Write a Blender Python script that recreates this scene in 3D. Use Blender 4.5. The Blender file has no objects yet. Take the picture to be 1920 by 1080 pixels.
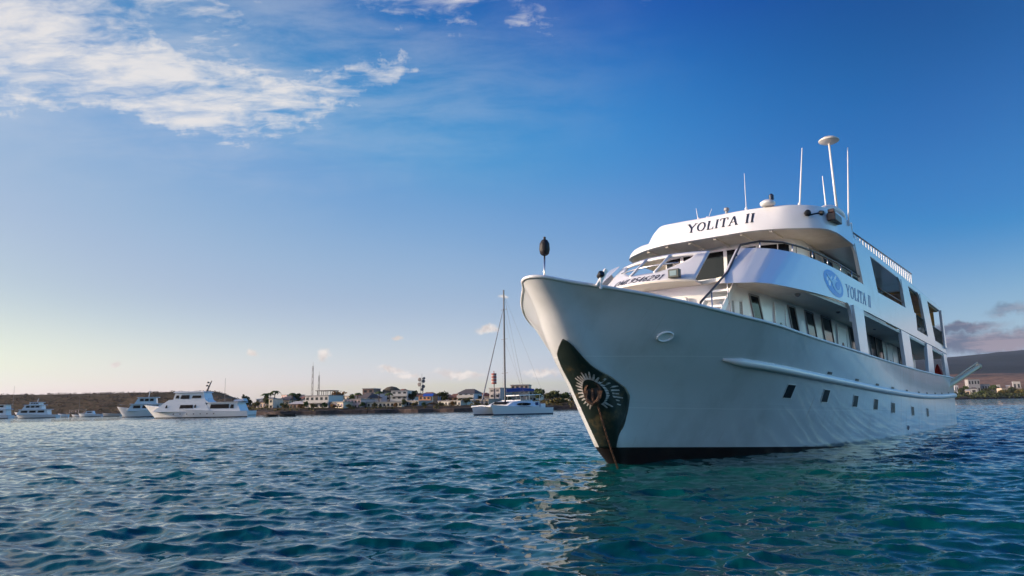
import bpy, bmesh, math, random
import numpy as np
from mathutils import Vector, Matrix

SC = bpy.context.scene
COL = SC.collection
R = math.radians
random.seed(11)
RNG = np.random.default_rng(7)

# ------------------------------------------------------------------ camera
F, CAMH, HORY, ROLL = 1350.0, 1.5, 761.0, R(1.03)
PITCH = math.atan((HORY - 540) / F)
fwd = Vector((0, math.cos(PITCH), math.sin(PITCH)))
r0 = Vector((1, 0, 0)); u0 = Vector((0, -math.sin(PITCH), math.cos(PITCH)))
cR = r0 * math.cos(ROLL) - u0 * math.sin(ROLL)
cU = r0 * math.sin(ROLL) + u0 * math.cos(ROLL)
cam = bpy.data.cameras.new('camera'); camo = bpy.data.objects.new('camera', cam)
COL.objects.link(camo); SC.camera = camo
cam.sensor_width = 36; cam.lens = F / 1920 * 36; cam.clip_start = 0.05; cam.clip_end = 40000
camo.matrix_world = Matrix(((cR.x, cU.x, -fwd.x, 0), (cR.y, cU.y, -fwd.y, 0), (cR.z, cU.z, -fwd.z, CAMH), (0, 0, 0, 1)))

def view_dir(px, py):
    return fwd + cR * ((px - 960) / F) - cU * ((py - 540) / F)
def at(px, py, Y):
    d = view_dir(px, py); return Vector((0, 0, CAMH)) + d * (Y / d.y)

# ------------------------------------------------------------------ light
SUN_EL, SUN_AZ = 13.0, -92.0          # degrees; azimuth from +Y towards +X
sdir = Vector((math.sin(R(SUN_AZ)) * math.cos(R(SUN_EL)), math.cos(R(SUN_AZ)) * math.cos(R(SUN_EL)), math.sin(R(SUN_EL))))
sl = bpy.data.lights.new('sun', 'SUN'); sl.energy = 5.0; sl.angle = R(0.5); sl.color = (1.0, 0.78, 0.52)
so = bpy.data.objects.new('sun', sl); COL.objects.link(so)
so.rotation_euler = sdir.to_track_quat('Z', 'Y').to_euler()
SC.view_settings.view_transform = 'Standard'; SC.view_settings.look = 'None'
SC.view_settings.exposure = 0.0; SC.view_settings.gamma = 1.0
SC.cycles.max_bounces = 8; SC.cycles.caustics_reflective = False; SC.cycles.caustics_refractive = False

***

DESCRIPTION OF THE TASK: Restate each line from the start of the listing through the line bearing "RNG = np.random.default_rng(7)" word for word. Drop the pictures.

SOLUTION TO THIS EXERCISE:
Write a Blender Python script that recreates this scene in 3D. Use Blender 4.5. The Blender file has no objects yet. Take the picture to be 1920 by 1080 pixels.
import bpy, bmesh, math, random
import numpy as np
from mathutils import Vector, Matrix

SC = bpy.context.scene
COL = SC.collection
R = math.radians
random.seed(11)
RNG = np.random.default_rng(7)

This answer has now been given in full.